### Exercise instructions:
Every line that contains "wide" counts once; give the total number of such lines, with no other words.

### Data extract:

______________________________

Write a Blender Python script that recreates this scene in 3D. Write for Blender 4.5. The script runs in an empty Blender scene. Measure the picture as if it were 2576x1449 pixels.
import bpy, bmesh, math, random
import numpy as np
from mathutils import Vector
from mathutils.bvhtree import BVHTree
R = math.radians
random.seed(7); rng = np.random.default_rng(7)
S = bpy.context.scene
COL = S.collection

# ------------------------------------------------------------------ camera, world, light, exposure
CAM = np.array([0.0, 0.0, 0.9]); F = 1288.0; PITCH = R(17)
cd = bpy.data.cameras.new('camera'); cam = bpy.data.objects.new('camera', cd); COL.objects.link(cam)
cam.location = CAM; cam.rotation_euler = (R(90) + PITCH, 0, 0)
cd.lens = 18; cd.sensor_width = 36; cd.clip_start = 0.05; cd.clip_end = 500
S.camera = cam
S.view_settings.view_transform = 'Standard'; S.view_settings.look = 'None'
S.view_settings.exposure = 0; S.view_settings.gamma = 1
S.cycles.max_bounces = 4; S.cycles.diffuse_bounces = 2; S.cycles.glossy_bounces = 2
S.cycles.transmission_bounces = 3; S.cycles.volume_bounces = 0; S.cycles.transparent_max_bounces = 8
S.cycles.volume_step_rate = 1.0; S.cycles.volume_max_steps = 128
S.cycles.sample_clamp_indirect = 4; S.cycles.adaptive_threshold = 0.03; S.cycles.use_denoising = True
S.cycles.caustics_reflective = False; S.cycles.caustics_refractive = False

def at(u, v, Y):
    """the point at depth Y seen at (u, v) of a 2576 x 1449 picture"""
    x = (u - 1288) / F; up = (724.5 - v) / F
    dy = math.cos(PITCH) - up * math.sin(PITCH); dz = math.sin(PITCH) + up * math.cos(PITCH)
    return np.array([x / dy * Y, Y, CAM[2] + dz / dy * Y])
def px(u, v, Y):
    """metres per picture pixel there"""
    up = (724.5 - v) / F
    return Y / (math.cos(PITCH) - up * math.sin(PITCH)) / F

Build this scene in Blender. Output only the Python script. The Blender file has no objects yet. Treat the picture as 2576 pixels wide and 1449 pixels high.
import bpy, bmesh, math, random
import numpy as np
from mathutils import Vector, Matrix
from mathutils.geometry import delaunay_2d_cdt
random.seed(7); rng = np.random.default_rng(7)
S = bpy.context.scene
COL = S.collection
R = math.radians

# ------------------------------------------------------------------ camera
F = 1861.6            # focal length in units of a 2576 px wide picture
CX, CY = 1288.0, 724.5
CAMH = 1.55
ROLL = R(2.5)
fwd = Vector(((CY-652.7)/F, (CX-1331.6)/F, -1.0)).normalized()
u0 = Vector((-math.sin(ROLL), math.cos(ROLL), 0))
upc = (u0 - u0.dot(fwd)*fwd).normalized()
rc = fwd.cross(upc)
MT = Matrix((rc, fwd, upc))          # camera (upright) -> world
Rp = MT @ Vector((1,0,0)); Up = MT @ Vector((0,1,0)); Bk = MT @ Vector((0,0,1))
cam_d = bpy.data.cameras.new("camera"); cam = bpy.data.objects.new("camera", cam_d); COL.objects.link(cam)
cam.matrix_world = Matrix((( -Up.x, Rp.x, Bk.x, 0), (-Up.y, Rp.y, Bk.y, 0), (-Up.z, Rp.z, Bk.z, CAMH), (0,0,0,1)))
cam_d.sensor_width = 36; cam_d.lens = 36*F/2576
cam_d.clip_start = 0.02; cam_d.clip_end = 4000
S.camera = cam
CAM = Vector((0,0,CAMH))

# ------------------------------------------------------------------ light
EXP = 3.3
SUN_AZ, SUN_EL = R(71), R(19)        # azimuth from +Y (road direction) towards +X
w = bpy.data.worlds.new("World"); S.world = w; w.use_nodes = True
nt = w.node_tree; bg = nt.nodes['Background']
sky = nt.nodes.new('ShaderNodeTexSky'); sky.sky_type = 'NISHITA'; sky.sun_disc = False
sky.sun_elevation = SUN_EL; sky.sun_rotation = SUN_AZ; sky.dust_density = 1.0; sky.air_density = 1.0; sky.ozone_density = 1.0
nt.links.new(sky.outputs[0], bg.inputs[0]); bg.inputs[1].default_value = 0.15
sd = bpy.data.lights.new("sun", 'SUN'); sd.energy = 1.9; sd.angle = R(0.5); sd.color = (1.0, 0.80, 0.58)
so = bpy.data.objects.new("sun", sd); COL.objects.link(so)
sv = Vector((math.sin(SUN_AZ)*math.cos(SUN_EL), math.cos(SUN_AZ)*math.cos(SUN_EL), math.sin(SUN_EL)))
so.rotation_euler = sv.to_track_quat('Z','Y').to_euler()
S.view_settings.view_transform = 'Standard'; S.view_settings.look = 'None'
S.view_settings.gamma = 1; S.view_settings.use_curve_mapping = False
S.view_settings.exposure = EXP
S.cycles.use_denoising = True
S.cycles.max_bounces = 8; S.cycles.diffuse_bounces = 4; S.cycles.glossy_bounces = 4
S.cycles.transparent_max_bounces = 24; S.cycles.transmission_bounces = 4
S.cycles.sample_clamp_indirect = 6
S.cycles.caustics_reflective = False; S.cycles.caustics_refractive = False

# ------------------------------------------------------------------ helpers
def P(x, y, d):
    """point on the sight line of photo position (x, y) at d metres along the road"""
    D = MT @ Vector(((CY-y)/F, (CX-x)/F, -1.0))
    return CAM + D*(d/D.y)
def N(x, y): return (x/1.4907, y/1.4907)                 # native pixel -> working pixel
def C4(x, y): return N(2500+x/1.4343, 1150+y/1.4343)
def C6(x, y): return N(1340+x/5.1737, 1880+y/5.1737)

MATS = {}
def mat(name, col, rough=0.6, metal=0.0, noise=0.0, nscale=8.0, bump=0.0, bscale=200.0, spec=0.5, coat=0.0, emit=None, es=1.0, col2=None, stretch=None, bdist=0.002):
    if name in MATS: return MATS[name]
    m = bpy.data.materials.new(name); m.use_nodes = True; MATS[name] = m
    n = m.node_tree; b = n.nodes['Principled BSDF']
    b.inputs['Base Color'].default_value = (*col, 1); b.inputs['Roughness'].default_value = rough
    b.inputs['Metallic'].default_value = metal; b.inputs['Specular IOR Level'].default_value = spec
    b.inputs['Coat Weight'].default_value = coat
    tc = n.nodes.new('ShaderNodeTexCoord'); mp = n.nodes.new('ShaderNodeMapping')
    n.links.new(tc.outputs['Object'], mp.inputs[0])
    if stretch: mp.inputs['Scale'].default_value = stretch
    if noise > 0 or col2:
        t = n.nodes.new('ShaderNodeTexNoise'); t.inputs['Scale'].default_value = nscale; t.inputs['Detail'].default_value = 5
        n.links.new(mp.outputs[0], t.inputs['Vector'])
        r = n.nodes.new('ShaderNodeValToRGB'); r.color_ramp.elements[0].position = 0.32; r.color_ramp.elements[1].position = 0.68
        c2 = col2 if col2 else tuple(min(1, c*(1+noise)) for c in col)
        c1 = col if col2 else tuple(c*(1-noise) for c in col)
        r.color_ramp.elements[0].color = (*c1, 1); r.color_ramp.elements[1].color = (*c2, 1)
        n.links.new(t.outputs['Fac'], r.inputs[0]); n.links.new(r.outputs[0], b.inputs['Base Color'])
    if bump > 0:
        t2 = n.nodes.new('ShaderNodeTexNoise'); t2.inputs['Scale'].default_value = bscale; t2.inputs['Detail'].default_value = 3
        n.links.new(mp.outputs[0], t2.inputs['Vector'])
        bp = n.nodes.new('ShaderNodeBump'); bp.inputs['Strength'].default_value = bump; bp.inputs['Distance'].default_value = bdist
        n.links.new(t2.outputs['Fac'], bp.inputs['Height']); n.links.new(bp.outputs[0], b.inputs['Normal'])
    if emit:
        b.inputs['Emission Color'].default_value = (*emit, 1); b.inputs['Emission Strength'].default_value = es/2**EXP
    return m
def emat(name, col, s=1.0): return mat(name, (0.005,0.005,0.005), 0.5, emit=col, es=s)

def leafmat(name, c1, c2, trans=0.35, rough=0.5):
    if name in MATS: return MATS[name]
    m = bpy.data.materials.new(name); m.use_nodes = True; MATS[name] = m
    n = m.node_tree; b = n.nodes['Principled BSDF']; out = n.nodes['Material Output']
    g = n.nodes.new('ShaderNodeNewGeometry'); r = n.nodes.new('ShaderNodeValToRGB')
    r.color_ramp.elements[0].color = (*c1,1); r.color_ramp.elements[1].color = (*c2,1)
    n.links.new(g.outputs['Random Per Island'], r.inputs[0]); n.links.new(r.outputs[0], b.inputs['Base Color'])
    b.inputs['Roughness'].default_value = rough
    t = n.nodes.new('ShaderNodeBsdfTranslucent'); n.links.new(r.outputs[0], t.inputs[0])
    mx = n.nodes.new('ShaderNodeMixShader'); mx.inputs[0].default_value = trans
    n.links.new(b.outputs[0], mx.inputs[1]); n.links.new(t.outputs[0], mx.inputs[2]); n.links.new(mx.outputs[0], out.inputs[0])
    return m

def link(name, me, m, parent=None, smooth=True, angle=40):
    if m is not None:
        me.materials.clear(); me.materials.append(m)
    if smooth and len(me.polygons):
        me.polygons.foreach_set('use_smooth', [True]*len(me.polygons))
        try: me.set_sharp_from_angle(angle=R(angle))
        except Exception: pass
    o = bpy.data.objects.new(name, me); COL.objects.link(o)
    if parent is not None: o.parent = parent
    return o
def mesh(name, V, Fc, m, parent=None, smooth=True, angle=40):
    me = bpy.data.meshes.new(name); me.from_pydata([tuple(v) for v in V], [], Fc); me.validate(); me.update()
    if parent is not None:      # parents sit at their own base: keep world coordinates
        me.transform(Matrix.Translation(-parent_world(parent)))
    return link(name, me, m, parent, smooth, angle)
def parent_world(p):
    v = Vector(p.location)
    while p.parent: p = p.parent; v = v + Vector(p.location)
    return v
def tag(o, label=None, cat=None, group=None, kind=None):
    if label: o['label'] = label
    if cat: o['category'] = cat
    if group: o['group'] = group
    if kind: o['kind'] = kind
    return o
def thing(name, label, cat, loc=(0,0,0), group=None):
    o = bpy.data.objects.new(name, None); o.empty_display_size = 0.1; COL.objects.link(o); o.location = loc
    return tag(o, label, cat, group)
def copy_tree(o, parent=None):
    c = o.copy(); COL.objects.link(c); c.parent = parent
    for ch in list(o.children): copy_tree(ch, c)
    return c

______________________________

### Reply to the exercise:
2